As of two days ago, I have been out of the US for 100 days. 100 life-changing, unforgettable, adventurous and challenging days.

Being on the race has shown me what it truly looks like to love. I have felt the love and peace of Jesus and long to give it away, to show that love to others. It has helped me find my voice and see the world around me in a different and more beautiful light… one that is more like Jesus. I have seen the power of prayer. I have learned to be thankful, to be free, to be bold, to trust and have no fear. How to dance in worship and how to be still in reverence.

I have learned so much… including some of the most random things like how to hand wash my clothes almost as good as a washing machine and wear leggings, a long sleeve shirt and a scarf in ninety degree heat. I have been immersed in colorful, beautiful cultures and countries, some of which I didn’t even know existed. One thing the race hasn’t done for me, however, is fix all my problems.

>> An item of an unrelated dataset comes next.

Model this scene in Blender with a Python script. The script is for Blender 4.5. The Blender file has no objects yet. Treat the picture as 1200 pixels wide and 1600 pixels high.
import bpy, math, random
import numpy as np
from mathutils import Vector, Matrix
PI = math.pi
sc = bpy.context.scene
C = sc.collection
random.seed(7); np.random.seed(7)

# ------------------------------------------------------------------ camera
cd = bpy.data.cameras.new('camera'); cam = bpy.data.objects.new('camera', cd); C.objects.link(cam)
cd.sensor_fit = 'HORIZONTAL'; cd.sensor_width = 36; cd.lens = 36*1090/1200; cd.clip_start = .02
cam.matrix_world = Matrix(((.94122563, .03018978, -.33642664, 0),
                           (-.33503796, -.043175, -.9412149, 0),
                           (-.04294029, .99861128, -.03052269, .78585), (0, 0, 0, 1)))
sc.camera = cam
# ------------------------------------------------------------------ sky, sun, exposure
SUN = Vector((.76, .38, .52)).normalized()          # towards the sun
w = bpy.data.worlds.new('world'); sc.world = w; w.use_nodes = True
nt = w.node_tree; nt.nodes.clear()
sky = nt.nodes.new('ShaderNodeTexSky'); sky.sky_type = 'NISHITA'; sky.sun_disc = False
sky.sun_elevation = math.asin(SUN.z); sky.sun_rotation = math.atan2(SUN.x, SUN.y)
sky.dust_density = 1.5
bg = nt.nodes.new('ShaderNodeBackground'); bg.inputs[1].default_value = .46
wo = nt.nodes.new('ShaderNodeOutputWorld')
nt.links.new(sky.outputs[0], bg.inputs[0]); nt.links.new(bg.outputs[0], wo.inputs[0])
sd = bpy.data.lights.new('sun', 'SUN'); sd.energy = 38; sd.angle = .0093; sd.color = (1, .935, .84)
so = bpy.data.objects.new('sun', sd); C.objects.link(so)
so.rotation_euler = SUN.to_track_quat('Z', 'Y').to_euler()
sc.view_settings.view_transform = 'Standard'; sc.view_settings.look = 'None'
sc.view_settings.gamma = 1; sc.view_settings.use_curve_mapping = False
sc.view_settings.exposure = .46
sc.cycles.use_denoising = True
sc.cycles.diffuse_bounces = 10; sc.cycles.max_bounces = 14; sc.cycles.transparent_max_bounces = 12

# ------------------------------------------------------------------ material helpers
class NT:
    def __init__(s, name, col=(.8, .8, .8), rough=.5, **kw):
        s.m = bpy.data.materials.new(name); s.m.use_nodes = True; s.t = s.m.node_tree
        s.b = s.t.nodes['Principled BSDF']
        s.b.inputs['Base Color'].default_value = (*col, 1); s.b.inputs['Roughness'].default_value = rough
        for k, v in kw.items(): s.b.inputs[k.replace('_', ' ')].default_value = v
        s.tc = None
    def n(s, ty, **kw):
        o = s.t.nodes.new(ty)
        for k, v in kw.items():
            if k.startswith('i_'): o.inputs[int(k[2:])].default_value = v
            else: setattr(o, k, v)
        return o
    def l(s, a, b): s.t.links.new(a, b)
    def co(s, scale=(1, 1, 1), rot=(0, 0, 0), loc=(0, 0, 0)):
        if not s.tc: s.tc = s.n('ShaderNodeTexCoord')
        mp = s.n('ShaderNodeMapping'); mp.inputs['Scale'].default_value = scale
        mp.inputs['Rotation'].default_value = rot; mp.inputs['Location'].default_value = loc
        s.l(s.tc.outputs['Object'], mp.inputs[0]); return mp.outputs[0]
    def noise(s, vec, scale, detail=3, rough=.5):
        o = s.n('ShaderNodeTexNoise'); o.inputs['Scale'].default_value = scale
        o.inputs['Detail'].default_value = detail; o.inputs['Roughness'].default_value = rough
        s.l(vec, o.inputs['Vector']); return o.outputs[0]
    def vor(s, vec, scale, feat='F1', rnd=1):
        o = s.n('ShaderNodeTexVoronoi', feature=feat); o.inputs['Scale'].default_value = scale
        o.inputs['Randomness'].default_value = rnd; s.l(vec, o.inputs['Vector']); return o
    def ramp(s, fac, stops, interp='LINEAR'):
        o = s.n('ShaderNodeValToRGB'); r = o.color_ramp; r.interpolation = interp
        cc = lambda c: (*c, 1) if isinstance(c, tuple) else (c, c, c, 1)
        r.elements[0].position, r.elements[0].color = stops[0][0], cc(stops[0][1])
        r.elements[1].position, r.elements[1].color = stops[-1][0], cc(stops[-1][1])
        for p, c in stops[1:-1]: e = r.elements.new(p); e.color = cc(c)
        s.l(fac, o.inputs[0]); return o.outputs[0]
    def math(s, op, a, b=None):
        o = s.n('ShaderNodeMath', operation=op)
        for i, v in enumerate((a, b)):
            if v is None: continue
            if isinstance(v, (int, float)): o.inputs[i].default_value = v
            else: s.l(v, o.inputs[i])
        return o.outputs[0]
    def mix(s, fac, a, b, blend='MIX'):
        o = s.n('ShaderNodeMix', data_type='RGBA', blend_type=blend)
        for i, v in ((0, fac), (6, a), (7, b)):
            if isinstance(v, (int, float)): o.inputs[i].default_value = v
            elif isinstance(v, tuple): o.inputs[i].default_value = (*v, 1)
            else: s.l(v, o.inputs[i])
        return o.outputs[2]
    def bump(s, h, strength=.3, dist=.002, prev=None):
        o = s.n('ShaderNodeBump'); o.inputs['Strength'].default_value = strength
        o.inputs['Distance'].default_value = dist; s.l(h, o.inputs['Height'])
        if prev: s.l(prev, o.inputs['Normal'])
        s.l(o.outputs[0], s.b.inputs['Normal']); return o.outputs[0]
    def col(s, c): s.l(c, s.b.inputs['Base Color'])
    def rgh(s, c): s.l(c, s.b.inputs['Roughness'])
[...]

The Word Race isn’t fixing me.

I have been broken. I have hurt and had moments of pain. I feel like a wall is being chipped away from around my heart and light is exposing darkness in every aspect of my life. As I am made more aware of the hurt and need and even beauty around me, my own heart breaks.

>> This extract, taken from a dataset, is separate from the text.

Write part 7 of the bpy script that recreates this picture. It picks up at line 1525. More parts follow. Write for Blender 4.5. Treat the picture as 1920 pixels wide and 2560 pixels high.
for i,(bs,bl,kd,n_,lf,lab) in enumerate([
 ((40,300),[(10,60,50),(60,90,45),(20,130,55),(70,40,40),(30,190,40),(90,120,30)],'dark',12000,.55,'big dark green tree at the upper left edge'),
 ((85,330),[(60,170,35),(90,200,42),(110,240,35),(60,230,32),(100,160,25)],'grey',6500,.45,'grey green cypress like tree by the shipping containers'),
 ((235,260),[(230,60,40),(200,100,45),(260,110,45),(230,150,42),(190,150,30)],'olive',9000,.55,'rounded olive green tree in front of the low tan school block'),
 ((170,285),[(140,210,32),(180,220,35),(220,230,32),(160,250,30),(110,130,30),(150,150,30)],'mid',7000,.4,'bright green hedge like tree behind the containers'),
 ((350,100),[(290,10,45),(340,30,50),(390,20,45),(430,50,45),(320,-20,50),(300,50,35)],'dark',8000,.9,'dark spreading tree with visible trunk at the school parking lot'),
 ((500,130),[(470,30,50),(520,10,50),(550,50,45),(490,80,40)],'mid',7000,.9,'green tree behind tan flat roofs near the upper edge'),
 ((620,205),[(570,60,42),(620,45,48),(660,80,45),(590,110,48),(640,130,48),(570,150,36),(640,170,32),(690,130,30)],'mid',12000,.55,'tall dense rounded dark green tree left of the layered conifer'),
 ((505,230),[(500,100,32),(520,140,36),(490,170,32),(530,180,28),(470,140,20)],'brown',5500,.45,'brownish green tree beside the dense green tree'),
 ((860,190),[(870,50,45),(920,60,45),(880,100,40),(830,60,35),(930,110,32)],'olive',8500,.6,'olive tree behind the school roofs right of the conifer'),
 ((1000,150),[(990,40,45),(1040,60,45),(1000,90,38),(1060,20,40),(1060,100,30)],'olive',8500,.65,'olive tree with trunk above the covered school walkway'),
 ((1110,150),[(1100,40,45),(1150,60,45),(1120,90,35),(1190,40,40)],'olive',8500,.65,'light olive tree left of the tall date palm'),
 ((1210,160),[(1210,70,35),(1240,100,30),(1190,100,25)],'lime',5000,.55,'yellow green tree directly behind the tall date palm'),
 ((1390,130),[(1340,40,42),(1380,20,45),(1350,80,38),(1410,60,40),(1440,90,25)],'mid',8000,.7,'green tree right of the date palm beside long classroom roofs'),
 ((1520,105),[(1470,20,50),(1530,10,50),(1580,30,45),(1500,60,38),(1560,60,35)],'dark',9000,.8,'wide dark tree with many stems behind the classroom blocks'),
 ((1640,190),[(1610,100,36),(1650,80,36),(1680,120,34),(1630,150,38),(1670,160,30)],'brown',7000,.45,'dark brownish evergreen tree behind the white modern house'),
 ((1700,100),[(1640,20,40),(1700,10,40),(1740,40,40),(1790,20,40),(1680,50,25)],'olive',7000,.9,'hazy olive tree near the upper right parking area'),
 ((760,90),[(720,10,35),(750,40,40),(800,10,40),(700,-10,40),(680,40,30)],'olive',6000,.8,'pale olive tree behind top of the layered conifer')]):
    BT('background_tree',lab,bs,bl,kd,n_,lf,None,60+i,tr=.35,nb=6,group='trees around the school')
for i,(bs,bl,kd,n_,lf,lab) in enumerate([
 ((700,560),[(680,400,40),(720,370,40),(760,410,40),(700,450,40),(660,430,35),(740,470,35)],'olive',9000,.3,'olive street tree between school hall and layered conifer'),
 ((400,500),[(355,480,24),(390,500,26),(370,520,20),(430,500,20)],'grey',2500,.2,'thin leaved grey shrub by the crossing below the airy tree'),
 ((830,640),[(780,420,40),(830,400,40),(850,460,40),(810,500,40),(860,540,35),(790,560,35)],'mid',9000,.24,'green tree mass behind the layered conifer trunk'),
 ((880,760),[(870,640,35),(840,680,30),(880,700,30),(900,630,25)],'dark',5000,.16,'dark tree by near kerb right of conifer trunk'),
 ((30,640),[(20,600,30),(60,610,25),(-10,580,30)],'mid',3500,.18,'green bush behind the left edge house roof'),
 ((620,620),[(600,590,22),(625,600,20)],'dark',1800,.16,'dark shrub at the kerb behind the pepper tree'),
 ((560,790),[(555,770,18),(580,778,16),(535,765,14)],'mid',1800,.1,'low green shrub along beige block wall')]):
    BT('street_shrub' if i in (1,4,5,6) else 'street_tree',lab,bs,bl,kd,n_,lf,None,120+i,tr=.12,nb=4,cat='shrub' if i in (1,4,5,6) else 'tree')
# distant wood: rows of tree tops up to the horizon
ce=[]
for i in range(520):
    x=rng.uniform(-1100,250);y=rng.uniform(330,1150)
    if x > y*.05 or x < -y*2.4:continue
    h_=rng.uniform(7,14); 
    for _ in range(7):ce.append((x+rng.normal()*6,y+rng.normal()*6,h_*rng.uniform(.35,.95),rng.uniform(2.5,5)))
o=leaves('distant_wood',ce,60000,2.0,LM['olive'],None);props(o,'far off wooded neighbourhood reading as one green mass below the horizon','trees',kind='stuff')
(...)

I’m not sure what I expected. I would pack my life for 9 months in a backpack, hop on a plane, land in Africa and God’s plan for my life would be waiting for me at baggage claim, or at ministry in Swaziland. Or Lesotho. Or India. All of my worries and struggles from home would disappear. I was wrong. Trusting Jesus with my life is not easy. Giving up my anxiety and worries for the future is not easy. I often find myself thinking “I don’t know what I’m going to do with my life next year.” I know in my heart that Jesus knows my future and that He is already there, but sometimes I just want to understand.

This lyrics of this song have not left my head since I first heard it a few weeks ago. “I lean not on my own understanding. My life is in the hands of the maker of heaven. I give it all to you God, trusting that you’ll make something beautiful out of me.” Life with Jesus isn’t always easy, but it is so worth it. It is THE greatest thing. Giving everything to Jesus and saying yes to Him means saying yes to a life of unknowns. A life of fearlessness and adventure. A life that is more full of light and love and bursting with beauty. I have experienced a taste of this life overseas in the past one hundred days. I have been practicing saying yes to him. I have been praying for clarity. I believe that He has that for me and for everyone who asks. I am a work in progress. The World Race won’t fix me. It won’t take away my problems or show me what to do next year or what to do for the rest of my life. Jesus will.

I would ask for you to please continue to join me in prayer. Please join me in praying for clarity. Pray for boldness and endurance as I enter my fifth month on the field. Pray for my team and wisdom and strength for our leaders.

THANK YOU always for your generosity and prayers. Merry Christmas!